Intense, Fun and Rewarding: Ruth Martin’s Week 1

by Ruth Martin, VCU student

This was the first week of Ferry Farm Field School, during which I learned quite a few new things. The paperwork was something we went over in depth and some of the more detailed parts of information were new to me. I always knew that field work is not easy but I didn’t realize how intense, fun and rewarding it can be. One of the more exciting parts of excavating is screening. It’s a chance to put your skills to the test in differentiating artifacts from rocks and dirt, which can sometimes be a challenge. It’s also an opportunity to learn about the different artifacts that you find.

The amazing screening equipment!

The amazing screening equipment!

This week Stephanie and I set up our unit, and removed the topsoil layer. In the topsoil we mainly found pieces of plastic.

Our test unit, the first layer done!  The top of our 20th century layer begins.

Our test unit, the first layer done! The top of our 20th century layer begins.

In our twentieth century layer, we found a few pieces of pottery- in particular a nice piece of “Rhenish German Stoneware”.  Ashley helped us identify this piece.    The bottom side displayed the salt glaze associated with stoneware, which texture looks and feels like an orange peel. The blue design on the side displayed indicates the pottery fragment was of German origin.

Rhenish German Stoneware found in our 20th century layer.

Rhenish German Stoneware found in our 20th century layer.

On Wednesday we took a break from the intense heat and went to Wakefield. Amy Maraca of the National Parks Service was nice enough to give our field school, nine students in total, a private tour of the grounds and foundations of George Washington’s birthplace.
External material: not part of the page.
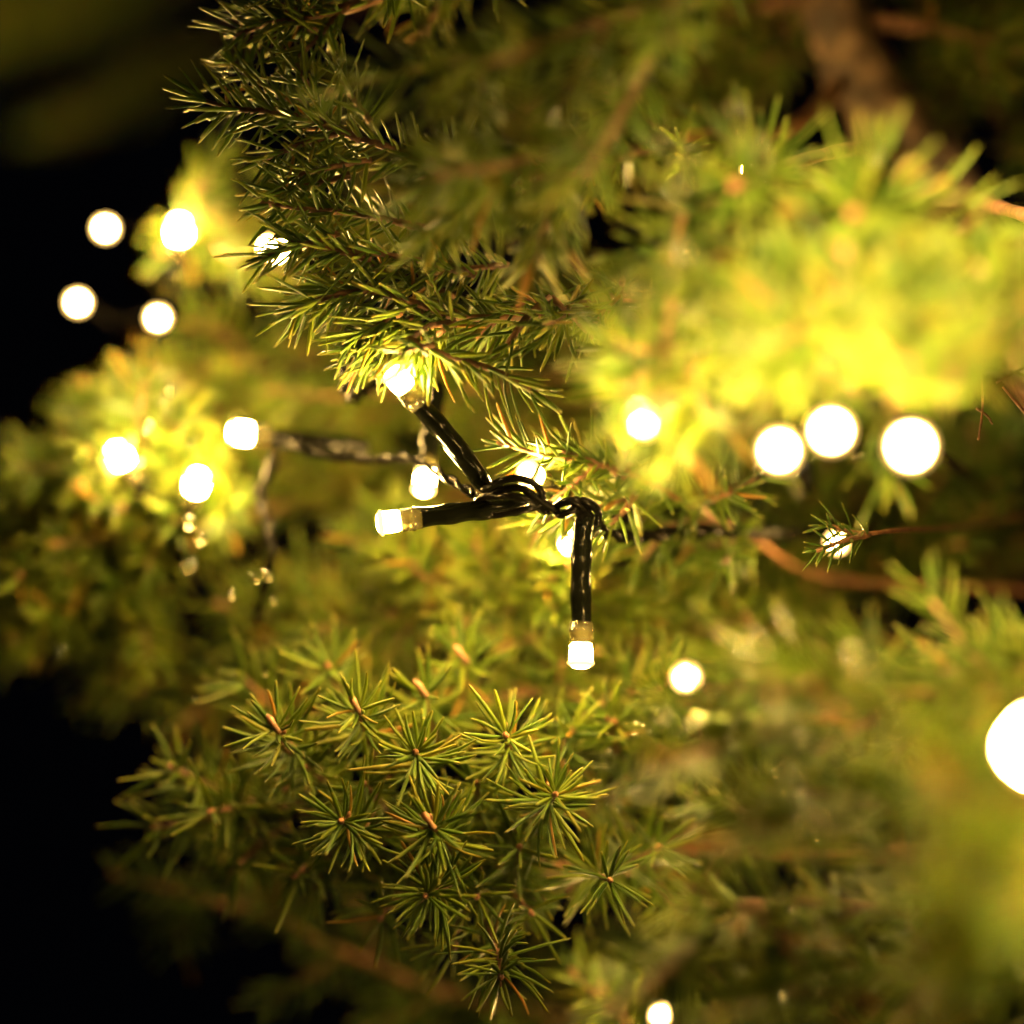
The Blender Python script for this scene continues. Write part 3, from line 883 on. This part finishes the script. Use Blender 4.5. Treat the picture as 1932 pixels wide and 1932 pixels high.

On Friday we managed to start scraping the top of our antebellum layer, this is where our finds started to get really interesting. We found a horses tooth, a couple pieces of bent rounded metal, and a tiny piece of yellow pineapple pottery! I think that the bits of metal may have originally been part of a horse’s tack, though that’s just a wild guess that needs much more evidence to back it up.